Provided material

* BEGIN *

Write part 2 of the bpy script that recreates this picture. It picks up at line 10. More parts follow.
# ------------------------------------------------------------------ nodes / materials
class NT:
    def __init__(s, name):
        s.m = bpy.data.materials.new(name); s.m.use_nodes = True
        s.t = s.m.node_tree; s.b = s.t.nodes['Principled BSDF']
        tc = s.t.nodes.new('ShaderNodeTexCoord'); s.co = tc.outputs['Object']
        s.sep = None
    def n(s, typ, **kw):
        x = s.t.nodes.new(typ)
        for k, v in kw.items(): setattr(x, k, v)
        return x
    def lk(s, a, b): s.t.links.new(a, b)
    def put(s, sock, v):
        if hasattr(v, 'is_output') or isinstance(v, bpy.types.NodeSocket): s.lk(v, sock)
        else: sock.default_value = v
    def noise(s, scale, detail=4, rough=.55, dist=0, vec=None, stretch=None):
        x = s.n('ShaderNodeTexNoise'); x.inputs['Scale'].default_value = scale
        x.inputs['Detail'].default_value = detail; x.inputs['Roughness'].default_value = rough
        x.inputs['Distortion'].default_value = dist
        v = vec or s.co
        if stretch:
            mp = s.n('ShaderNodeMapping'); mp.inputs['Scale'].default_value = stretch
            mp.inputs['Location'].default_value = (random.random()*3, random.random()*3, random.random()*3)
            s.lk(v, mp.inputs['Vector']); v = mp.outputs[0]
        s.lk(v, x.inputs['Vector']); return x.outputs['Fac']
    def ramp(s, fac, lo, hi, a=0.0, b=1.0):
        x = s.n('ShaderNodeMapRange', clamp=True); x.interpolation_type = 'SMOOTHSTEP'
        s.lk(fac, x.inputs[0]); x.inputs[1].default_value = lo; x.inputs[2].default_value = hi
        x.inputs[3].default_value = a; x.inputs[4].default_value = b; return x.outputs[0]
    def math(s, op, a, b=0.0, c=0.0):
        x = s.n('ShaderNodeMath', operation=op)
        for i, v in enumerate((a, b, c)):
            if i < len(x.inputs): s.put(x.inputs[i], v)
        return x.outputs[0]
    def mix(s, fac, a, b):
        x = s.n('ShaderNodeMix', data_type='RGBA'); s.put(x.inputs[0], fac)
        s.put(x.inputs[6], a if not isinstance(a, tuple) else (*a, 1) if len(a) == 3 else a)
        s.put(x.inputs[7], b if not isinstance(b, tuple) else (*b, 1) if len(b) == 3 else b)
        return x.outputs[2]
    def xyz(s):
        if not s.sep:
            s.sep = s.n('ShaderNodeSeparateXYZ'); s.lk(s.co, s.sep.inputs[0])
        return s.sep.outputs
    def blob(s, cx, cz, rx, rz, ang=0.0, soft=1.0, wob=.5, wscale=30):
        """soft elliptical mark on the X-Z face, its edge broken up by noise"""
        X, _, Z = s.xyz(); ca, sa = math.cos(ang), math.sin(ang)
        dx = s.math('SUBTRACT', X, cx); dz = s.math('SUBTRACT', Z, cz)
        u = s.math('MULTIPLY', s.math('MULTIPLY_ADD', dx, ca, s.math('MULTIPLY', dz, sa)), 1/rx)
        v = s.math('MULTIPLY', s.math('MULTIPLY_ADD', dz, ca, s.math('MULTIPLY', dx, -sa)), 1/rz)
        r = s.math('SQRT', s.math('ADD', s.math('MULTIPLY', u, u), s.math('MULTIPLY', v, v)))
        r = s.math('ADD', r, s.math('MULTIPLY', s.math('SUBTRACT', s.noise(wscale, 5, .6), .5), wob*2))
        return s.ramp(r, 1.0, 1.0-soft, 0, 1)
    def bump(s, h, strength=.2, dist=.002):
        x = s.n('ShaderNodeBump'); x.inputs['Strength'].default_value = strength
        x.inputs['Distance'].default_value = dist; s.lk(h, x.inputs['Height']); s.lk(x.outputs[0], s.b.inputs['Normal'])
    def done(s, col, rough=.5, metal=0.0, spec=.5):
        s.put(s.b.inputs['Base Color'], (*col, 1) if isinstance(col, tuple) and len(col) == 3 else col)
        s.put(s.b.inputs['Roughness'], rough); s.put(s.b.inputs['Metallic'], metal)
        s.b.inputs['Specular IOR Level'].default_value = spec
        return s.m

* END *

The task
Write down the full listing again, exactly.

Full response
Write part 2 of the bpy script that recreates this picture. It picks up at line 10. More parts follow.
# ------------------------------------------------------------------ nodes / materials
class NT:
    def __init__(s, name):
        s.m = bpy.data.materials.new(name); s.m.use_nodes = True
        s.t = s.m.node_tree; s.b = s.t.nodes['Principled BSDF']
        tc = s.t.nodes.new('ShaderNodeTexCoord'); s.co = tc.outputs['Object']
        s.sep = None
    def n(s, typ, **kw):
        x = s.t.nodes.new(typ)
        for k, v in kw.items(): setattr(x, k, v)
        return x
    def lk(s, a, b): s.t.links.new(a, b)
    def put(s, sock, v):
        if hasattr(v, 'is_output') or isinstance(v, bpy.types.NodeSocket): s.lk(v, sock)
        else: sock.default_value = v
    def noise(s, scale, detail=4, rough=.55, dist=0, vec=None, stretch=None):
        x = s.n('ShaderNodeTexNoise'); x.inputs['Scale'].default_value = scale
        x.inputs['Detail'].default_value = detail; x.inputs['Roughness'].default_value = rough
        x.inputs['Distortion'].default_value = dist
        v = vec or s.co
        if stretch:
            mp = s.n('ShaderNodeMapping'); mp.inputs['Scale'].default_value = stretch
            mp.inputs['Location'].default_value = (random.random()*3, random.random()*3, random.random()*3)
            s.lk(v, mp.inputs['Vector']); v = mp.outputs[0]
        s.lk(v, x.inputs['Vector']); return x.outputs['Fac']
    def ramp(s, fac, lo, hi, a=0.0, b=1.0):
        x = s.n('ShaderNodeMapRange', clamp=True); x.interpolation_type = 'SMOOTHSTEP'
        s.lk(fac, x.inputs[0]); x.inputs[1].default_value = lo; x.inputs[2].default_value = hi
        x.inputs[3].default_value = a; x.inputs[4].default_value = b; return x.outputs[0]
    def math(s, op, a, b=0.0, c=0.0):
        x = s.n('ShaderNodeMath', operation=op)
        for i, v in enumerate((a, b, c)):
            if i < len(x.inputs): s.put(x.inputs[i], v)
        return x.outputs[0]
    def mix(s, fac, a, b):
        x = s.n('ShaderNodeMix', data_type='RGBA'); s.put(x.inputs[0], fac)
        s.put(x.inputs[6], a if not isinstance(a, tuple) else (*a, 1) if len(a) == 3 else a)
        s.put(x.inputs[7], b if not isinstance(b, tuple) else (*b, 1) if len(b) == 3 else b)
        return x.outputs[2]
    def xyz(s):
        if not s.sep:
            s.sep = s.n('ShaderNodeSeparateXYZ'); s.lk(s.co, s.sep.inputs[0])
        return s.sep.outputs
    def blob(s, cx, cz, rx, rz, ang=0.0, soft=1.0, wob=.5, wscale=30):
        """soft elliptical mark on the X-Z face, its edge broken up by noise"""
        X, _, Z = s.xyz(); ca, sa = math.cos(ang), math.sin(ang)
        dx = s.math('SUBTRACT', X, cx); dz = s.math('SUBTRACT', Z, cz)
        u = s.math('MULTIPLY', s.math('MULTIPLY_ADD', dx, ca, s.math('MULTIPLY', dz, sa)), 1/rx)
        v = s.math('MULTIPLY', s.math('MULTIPLY_ADD', dz, ca, s.math('MULTIPLY', dx, -sa)), 1/rz)
        r = s.math('SQRT', s.math('ADD', s.math('MULTIPLY', u, u), s.math('MULTIPLY', v, v)))
        r = s.math('ADD', r, s.math('MULTIPLY', s.math('SUBTRACT', s.noise(wscale, 5, .6), .5), wob*2))
        return s.ramp(r, 1.0, 1.0-soft, 0, 1)
    def bump(s, h, strength=.2, dist=.002):
        x = s.n('ShaderNodeBump'); x.inputs['Strength'].default_value = strength
        x.inputs['Distance'].default_value = dist; s.lk(h, x.inputs['Height']); s.lk(x.outputs[0], s.b.inputs['Normal'])
    def done(s, col, rough=.5, metal=0.0, spec=.5):
        s.put(s.b.inputs['Base Color'], (*col, 1) if isinstance(col, tuple) and len(col) == 3 else col)
        s.put(s.b.inputs['Roughness'], rough); s.put(s.b.inputs['Metallic'], metal)
        s.b.inputs['Specular IOR Level'].default_value = spec
        return s.m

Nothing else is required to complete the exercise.